======== Given information ========

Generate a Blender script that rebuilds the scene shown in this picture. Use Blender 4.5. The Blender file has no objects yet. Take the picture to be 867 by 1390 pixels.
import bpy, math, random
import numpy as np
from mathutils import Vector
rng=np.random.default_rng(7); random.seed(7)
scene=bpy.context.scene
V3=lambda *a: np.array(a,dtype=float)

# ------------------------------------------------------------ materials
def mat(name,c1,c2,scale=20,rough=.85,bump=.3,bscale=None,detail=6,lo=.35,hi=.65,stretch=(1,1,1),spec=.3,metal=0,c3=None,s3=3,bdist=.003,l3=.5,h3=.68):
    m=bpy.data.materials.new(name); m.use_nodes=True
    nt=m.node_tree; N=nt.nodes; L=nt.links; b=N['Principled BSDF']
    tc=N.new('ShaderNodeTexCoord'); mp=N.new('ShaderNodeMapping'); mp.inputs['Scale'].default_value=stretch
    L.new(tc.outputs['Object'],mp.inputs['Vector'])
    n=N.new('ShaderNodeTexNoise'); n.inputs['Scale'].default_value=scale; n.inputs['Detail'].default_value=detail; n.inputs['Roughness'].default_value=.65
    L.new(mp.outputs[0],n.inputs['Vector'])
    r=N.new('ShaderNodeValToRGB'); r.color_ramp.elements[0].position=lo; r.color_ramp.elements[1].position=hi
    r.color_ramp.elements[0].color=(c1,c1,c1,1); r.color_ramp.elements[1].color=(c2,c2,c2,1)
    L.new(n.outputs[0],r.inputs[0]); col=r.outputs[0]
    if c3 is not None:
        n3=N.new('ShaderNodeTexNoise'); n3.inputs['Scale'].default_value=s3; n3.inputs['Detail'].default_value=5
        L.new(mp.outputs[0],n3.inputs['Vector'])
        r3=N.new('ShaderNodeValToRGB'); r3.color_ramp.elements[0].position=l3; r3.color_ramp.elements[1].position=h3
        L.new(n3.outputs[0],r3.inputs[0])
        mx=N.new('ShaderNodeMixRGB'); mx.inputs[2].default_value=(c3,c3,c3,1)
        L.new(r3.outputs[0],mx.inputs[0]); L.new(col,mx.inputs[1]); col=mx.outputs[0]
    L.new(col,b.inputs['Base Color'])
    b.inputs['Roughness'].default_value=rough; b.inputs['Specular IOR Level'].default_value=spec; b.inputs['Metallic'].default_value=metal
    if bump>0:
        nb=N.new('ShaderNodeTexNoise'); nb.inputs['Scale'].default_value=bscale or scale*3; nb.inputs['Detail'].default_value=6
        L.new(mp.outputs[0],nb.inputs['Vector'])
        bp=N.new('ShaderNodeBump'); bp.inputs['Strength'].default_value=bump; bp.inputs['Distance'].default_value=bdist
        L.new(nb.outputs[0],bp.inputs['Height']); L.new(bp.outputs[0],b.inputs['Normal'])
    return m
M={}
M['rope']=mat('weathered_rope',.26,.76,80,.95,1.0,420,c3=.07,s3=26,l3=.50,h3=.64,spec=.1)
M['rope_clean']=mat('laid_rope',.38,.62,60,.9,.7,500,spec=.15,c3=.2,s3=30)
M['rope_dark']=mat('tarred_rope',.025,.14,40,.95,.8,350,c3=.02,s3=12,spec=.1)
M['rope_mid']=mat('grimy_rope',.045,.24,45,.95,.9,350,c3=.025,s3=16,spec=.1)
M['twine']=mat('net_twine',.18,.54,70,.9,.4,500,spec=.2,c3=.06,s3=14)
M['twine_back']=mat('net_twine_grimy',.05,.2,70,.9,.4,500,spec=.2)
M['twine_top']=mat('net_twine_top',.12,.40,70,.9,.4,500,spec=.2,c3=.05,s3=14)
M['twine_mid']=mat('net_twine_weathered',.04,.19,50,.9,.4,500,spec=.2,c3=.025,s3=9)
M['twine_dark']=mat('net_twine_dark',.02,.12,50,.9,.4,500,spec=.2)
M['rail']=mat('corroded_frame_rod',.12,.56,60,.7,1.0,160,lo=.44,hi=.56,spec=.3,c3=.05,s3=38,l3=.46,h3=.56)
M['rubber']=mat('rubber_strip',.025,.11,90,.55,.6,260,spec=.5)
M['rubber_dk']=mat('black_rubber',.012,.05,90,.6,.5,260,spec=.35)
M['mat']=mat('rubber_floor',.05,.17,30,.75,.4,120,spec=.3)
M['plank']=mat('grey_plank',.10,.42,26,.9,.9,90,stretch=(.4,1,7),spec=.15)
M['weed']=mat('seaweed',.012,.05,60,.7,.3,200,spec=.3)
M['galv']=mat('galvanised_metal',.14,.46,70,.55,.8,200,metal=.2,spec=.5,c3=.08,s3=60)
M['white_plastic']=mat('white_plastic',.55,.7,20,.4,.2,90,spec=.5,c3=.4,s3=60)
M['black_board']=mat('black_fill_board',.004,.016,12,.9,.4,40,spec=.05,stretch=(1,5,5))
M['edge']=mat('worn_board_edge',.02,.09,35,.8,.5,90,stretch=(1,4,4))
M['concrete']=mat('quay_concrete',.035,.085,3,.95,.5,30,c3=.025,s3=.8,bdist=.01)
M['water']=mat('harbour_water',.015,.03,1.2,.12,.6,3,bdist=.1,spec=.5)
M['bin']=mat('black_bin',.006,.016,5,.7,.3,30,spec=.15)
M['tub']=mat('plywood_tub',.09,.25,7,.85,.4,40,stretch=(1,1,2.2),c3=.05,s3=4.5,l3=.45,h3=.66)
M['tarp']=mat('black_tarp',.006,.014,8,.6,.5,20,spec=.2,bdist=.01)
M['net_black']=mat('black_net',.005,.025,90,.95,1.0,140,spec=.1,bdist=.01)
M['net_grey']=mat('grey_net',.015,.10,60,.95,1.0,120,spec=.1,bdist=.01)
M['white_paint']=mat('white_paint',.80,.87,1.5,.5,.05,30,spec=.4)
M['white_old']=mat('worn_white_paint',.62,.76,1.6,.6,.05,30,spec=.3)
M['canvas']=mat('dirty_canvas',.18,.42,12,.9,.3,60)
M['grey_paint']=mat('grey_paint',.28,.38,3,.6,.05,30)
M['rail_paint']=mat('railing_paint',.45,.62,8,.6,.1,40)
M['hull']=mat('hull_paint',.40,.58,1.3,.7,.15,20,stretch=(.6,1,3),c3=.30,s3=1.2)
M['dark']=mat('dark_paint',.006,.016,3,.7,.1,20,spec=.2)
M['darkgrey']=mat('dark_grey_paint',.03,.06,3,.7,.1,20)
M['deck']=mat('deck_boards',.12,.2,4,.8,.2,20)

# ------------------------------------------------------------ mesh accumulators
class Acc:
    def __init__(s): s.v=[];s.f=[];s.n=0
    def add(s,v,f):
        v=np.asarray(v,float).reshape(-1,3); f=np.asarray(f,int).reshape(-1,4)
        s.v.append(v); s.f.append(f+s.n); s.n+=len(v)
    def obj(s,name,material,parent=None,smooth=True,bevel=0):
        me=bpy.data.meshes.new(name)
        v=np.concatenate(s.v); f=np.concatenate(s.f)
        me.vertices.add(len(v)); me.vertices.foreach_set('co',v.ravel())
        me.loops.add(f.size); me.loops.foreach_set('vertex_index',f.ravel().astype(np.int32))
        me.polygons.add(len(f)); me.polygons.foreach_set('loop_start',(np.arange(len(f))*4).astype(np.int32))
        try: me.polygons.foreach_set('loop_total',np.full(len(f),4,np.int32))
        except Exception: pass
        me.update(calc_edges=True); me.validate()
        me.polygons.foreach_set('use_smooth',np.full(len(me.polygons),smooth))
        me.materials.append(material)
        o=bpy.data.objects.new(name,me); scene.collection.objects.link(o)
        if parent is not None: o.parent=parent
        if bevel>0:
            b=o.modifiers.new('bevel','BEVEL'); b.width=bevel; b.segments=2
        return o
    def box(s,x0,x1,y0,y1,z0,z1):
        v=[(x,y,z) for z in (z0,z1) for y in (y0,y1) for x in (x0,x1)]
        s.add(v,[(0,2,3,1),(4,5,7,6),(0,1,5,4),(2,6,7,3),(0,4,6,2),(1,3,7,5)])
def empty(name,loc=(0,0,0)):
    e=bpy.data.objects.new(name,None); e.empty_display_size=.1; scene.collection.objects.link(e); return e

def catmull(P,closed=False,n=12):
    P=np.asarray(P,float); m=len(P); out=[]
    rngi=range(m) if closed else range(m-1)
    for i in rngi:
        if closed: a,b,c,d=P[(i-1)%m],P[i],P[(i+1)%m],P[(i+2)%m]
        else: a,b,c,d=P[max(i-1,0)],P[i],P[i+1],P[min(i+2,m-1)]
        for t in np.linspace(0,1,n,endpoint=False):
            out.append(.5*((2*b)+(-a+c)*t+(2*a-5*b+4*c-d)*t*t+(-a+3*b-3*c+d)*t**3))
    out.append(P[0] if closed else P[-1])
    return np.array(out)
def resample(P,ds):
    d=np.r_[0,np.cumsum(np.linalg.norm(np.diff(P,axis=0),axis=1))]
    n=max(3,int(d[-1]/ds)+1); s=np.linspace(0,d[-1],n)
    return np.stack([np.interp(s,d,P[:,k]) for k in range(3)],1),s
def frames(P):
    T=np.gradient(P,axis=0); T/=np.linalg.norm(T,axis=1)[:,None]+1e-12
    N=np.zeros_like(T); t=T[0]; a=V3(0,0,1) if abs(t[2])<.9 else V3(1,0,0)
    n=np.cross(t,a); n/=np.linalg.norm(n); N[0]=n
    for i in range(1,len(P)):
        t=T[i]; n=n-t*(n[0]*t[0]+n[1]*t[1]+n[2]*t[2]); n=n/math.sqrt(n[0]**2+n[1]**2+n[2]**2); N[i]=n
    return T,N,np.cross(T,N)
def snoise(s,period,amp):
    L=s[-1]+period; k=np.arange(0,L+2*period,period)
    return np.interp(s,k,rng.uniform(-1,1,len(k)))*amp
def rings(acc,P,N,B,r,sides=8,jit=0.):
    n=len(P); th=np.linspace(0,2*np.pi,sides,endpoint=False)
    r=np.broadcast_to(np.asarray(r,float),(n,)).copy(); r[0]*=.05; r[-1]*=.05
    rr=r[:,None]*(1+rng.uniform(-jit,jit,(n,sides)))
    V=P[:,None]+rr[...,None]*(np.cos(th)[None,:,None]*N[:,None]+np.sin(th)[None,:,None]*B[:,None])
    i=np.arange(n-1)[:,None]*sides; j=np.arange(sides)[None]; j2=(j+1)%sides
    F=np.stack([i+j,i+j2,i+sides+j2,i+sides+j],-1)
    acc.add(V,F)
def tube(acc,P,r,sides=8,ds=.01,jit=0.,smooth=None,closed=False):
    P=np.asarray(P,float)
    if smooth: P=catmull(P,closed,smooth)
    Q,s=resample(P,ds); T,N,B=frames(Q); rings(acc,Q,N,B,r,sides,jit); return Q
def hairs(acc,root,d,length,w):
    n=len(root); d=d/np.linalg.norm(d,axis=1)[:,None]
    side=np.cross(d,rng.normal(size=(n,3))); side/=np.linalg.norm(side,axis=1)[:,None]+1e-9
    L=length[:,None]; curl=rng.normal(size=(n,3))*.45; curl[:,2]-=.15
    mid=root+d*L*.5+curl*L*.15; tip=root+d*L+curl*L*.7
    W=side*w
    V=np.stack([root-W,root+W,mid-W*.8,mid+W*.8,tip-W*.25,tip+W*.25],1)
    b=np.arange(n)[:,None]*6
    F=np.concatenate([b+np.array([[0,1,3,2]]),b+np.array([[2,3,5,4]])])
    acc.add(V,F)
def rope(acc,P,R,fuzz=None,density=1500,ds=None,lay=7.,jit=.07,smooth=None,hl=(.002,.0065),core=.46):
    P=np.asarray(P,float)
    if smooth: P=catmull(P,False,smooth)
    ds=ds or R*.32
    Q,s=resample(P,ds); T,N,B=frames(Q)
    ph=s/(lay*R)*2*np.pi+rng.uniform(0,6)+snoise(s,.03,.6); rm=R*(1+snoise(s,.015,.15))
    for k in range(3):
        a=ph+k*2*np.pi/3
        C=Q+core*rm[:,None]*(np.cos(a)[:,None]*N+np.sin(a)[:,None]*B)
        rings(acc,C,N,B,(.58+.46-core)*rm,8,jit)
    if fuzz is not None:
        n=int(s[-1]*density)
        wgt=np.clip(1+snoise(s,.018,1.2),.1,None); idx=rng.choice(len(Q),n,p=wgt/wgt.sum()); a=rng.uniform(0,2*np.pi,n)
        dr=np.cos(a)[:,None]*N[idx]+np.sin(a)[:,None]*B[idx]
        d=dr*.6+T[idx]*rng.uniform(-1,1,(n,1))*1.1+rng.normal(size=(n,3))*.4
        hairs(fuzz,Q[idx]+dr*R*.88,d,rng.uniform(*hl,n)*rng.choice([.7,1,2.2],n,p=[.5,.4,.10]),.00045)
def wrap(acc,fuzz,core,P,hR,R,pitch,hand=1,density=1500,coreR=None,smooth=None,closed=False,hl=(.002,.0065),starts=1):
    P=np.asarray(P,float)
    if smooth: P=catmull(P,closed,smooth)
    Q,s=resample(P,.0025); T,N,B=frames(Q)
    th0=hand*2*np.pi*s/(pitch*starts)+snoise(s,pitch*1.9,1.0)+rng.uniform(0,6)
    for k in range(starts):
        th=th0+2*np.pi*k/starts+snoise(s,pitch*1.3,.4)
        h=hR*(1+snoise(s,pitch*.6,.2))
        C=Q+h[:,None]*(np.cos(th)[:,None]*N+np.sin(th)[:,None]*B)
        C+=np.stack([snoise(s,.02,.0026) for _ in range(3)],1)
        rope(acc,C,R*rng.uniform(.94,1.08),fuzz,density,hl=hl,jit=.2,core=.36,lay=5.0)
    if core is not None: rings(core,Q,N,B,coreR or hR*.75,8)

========

## Exercise description:
Extract the first line above and each line after it up to and including the one with "V3=lambda *a: np.array(a,dtype=float)", please, exactly and with nothing else.

## Solution:
Generate a Blender script that rebuilds the scene shown in this picture. Use Blender 4.5. The Blender file has no objects yet. Take the picture to be 867 by 1390 pixels.
import bpy, math, random
import numpy as np
from mathutils import Vector
rng=np.random.default_rng(7); random.seed(7)
scene=bpy.context.scene
V3=lambda *a: np.array(a,dtype=float)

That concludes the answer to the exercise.